Cutting tools are subject to high mechanical and tribological loads during machining, which together with thermal influences can lead to failure. In particular, the cutting edge area is at the center of this load. Completed investigations have already shown that residual stresses in coated carbide tools influence tool life and can be adjusted by the coating process.
However, the necessary X-ray residual stress measurements are only possible in the area of the rake or flank surface, since the necessary diffraction conditions are fulfilled in this area. In the area of the cutting edge, a measurement with classical X-ray methods is therefore not possible. A simplified transfer of the measurement results to the cutting edge area is also not possible due to the curvature.
In order to make residual stress measurements in the cutting edge area nevertheless possible, the use of alternative measurement methods is therefore necessary.
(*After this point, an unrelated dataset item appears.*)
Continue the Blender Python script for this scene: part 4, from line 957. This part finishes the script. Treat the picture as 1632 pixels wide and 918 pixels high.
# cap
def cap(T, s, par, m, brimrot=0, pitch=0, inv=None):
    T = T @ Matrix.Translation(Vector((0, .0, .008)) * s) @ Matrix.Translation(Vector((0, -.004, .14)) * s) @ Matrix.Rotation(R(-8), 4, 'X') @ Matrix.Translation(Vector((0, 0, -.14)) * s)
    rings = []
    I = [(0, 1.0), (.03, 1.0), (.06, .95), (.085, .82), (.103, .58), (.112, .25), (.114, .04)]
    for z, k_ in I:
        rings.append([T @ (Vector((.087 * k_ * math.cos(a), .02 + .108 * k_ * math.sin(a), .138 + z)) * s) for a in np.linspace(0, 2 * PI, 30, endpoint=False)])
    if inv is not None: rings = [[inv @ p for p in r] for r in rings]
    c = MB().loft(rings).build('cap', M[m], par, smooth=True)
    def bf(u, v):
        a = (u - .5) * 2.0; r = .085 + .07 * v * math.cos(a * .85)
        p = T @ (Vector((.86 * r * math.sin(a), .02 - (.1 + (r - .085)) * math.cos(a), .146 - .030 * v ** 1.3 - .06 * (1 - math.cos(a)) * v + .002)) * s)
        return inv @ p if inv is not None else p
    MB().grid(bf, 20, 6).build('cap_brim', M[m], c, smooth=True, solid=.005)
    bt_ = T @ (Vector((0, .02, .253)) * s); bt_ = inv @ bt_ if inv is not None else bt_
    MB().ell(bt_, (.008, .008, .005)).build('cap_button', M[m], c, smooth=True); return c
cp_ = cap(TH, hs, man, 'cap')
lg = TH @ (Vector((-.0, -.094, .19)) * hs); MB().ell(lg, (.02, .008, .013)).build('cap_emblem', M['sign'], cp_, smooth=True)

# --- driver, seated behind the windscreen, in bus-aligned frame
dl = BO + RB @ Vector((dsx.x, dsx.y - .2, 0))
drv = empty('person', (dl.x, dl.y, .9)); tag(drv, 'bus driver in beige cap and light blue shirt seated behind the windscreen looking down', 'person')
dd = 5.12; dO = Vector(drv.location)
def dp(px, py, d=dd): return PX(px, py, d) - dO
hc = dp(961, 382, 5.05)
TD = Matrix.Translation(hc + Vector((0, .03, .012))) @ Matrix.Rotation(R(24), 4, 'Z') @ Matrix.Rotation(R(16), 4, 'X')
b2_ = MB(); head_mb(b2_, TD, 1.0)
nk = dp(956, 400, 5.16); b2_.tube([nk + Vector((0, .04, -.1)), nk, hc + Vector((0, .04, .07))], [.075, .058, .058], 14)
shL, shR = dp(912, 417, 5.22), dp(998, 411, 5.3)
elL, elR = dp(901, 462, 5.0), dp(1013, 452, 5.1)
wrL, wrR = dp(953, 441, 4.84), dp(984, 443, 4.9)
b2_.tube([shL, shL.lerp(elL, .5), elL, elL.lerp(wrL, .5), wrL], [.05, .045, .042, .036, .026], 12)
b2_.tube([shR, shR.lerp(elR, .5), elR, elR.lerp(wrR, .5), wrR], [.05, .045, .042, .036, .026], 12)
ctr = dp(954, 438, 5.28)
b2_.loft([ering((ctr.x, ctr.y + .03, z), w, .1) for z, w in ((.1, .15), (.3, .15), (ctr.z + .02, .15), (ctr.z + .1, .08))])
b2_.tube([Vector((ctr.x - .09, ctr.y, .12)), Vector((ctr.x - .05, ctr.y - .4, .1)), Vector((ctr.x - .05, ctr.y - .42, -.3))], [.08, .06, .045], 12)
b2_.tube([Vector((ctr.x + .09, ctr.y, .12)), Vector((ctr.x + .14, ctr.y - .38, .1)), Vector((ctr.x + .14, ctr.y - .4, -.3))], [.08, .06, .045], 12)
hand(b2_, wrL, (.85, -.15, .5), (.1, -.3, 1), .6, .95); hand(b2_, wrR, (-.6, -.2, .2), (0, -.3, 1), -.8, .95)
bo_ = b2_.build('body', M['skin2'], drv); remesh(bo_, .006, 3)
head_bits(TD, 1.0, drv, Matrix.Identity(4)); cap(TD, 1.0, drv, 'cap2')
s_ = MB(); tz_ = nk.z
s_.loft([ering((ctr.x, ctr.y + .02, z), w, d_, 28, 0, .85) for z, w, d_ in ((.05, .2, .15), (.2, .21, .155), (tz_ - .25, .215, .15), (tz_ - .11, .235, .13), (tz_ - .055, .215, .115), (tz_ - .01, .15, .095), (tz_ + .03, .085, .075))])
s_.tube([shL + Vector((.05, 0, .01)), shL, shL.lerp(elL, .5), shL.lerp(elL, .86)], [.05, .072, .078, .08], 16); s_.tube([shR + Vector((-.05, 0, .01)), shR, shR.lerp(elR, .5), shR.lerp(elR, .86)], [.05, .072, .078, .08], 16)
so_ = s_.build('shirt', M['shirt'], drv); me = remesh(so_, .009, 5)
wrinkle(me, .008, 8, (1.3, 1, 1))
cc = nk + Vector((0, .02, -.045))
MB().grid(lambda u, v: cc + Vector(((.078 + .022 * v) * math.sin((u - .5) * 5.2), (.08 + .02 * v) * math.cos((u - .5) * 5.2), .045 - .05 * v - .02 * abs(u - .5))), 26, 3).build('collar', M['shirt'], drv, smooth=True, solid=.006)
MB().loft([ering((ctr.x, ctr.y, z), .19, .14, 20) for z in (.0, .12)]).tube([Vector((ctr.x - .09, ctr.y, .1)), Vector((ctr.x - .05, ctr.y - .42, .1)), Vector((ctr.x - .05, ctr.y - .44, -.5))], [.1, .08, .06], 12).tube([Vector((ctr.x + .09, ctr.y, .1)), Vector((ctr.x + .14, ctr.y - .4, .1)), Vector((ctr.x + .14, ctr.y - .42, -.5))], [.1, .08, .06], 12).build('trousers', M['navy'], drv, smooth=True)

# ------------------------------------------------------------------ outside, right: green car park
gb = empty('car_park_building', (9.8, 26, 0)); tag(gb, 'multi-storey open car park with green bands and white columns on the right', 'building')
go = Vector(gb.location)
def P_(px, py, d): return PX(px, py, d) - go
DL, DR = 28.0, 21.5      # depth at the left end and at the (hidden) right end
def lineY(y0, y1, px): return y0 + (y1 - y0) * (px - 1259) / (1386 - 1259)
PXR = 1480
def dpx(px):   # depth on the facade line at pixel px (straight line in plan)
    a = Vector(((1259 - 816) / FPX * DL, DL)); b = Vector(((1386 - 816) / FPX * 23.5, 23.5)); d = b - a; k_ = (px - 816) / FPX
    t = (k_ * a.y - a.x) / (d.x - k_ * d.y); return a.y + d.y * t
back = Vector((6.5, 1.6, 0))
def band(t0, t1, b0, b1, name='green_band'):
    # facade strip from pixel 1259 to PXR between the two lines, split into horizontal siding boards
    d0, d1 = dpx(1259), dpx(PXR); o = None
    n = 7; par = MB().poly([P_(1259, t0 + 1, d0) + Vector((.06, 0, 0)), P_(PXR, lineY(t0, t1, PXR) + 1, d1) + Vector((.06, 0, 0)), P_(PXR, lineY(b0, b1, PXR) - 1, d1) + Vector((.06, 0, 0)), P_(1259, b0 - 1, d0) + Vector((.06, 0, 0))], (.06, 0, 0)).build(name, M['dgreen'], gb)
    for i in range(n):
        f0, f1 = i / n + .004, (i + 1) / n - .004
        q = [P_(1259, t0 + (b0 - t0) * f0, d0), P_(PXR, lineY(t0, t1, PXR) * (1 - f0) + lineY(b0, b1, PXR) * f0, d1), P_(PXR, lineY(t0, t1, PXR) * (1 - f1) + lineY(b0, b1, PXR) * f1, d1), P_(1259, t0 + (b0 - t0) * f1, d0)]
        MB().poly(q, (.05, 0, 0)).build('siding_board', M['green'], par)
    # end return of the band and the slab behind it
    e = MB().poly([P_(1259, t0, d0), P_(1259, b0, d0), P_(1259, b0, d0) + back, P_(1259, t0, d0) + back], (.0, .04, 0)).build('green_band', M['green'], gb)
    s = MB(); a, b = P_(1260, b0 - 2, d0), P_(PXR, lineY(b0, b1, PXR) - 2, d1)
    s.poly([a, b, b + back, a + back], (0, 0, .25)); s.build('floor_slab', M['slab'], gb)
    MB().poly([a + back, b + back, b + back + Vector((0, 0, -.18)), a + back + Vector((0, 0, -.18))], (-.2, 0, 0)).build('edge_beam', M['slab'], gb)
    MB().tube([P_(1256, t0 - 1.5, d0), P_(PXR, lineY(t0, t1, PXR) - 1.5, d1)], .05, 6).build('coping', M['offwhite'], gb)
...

Raman spectroscopy, which is based on the analysis of backscattered coherent laser light, offers a possible solution here. The advantages are, on the one hand, the significantly smaller measuring point (diameter < 3 µm) and the short measuring time compared to the established X-ray measuring methods. The method can be applied to Raman-active cutting materials/coatings such as diamond, boron nitride or nitride coatings.
Previous studies have shown that residual stresses can be reliably detected with this method in titanium aluminum nitride coatings when introduced by a mechanical process such as wet blasting. This significant residual stress difference could be detected spatially resolved in the cutting edge region. The measurement of coating-induced residual stresses, which are influenced by a change in the coating parameters, is initially not possible by a pure Raman measurement due to a strong influence on the crystal lattice. However, with a parallel X-ray reference measurement in the uncurved region, the relative distribution of residual stresses in the cutting edge region can be quantified.
The application of Raman spectroscopy to the high hardness cutting materials PCD and PcBN is currently under investigation. X-ray verified load stresses in the bending load case have already been demonstrated.
Currently, the influence of the established preparation methods grinding/brushing for PcBN tools and grinding and eroding for PCD tools on the residual stress state is being determined. Furthermore, machining by nano- and femtosecond lasers is planned for both cutting materials. The high pulse length differences of both processes are also expected to have an influence on the residual stress states.
Finally, the use of the manufactured tools on hardened 100Cr6 (PcBN) as well as hypereutectic aluminum-silicon alloy is planned to quantify the influence of the measured residual stresses on tool life.
With the collected knowledge of the novel application of this measuring method, the area of the cutting edge can be specifically designed in the future by a targeted post-treatment or preparation.